The Strategic Pivot: High Risk, Uncertain Reward

In response to its current state, TLSS is evaluating a possible restructuring of its remaining debts and obligations. Simultaneously, it is assessing the possibility of replacing its discontinued businesses and/or entering into new lines of business, potentially through acquisition. The recent designation of Series J Senior Convertible Preferred Stock, with a stated value of $100 per share and convertible at $0.0010 per common share, appears to be a mechanism to raise capital for these efforts, offering investors seniority and dividend rights.

However, management provides no assurance that they will be able to successfully restructure debts, find a viable new business opportunity, achieve profitable operations, become cash flow positive, or raise the necessary additional capital. The competitive landscape for entering any new business, whether logistics-related or otherwise, remains challenging, requiring significant capital, expertise, and a clear competitive advantage – resources TLSS currently lacks.

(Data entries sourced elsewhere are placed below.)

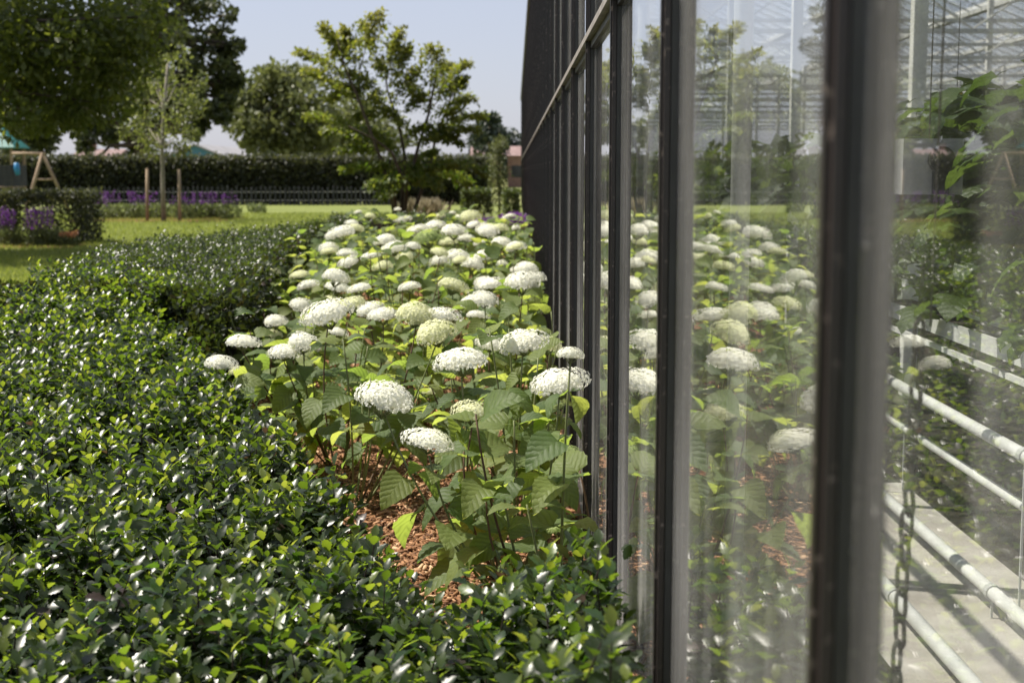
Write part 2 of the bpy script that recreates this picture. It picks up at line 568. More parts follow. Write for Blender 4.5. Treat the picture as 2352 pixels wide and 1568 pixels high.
def holly_template(spines=True):
    xs = [0.0, 0.16, 0.26, 0.36, 0.48, 0.58, 0.70, 0.80, 1.0]
    ws = [0.0, 0.20, 0.17, 0.31, 0.25, 0.30, 0.20, 0.17, 0.0] if spines else [0.0, 0.2, 0.24, 0.27, 0.28, 0.27, 0.24, 0.18, 0]
    if not spines:
        xs, ws = [0, 0.3, 0.65, 1], [0, 0.28, 0.28, 0]
    v, f = [], []
    k = len(xs)
    for x in xs:
        v.append((x, 0, -0.17 * (x - 0.35) ** 2))
    for sgn in (1, -1):
        base = len(v)
        for i_, (x, w) in enumerate(list(zip(xs, ws))[1:-1]):
            v.append((x + (0.035 if i_ % 2 == 0 else 0), sgn * w, -0.17 * (x - 0.35) ** 2 + 0.07 * w / 0.3 * (1 if w < 0.3 else 1.15)))
        for i in range(k - 1):
            e0 = base + i - 1 if i >= 1 else None
            e1 = base + i if i + 1 < k - 1 else None
            if e0 is None:
                tri = [(0, 1, e1)]
            elif e1 is None:
                tri = [(i, i + 1, e0)]
            else:
                tri = [(i, i + 1, e1), (i, e1, e0)]
            f += tri if sgn > 0 else [t[::-1] for t in tri]
    return np.array(v, float), np.array(f, int)


T_HOLLY = holly_template(True)
T_HOLLY_FAR = holly_template(False)


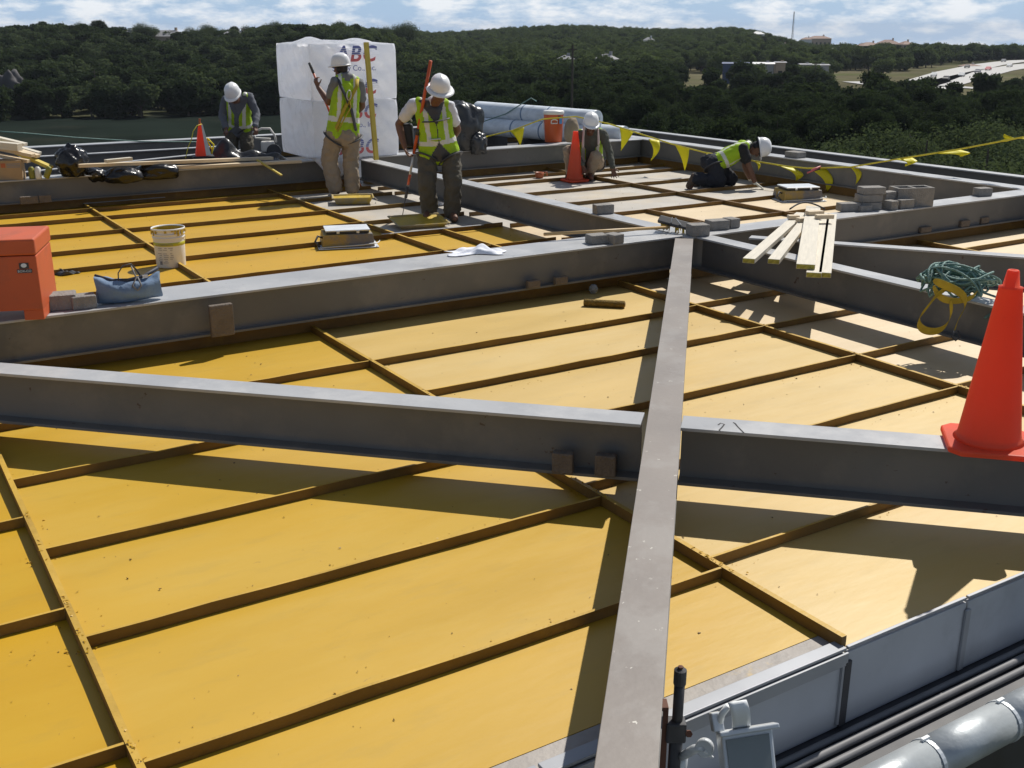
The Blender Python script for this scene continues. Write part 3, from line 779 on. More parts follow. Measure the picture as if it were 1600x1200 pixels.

The company's history of losses and material weaknesses in internal controls (lack of segregation of duties, inadequate controls due to limited resources) further complicate any turnaround effort and pose ongoing risks to investors. Litigation, although recent significant cases have been settled, remains a potential drain on limited resources, as evidenced by the lawsuit filed by a former law firm seeking over $86,000.

Management's stark assessment is that if the company is unable to raise additional capital or secure additional lending in the near future, they expect the company would need to file bankruptcy.

Conclusion

Transportation and Logistics Systems, Inc. is at a critical juncture, having exited its historical logistics business due to insolvency and competitive pressures. The company is now a non-operational entity grappling with significant debt and a severe lack of liquidity, casting substantial doubt on its ability to continue as a going concern. While management is exploring debt restructuring and the pursuit of new business opportunities, these efforts are in their early stages and face immense financial and operational hurdles in a competitive market landscape. The investment thesis for TLSS is currently one of high speculation, resting entirely on the company's ability to secure significant additional financing and successfully execute a strategic pivot into a viable new business, outcomes that management itself cannot assure. Without a swift and successful turnaround in its financial position and the identification of a profitable new direction, the risk of bankruptcy looms large.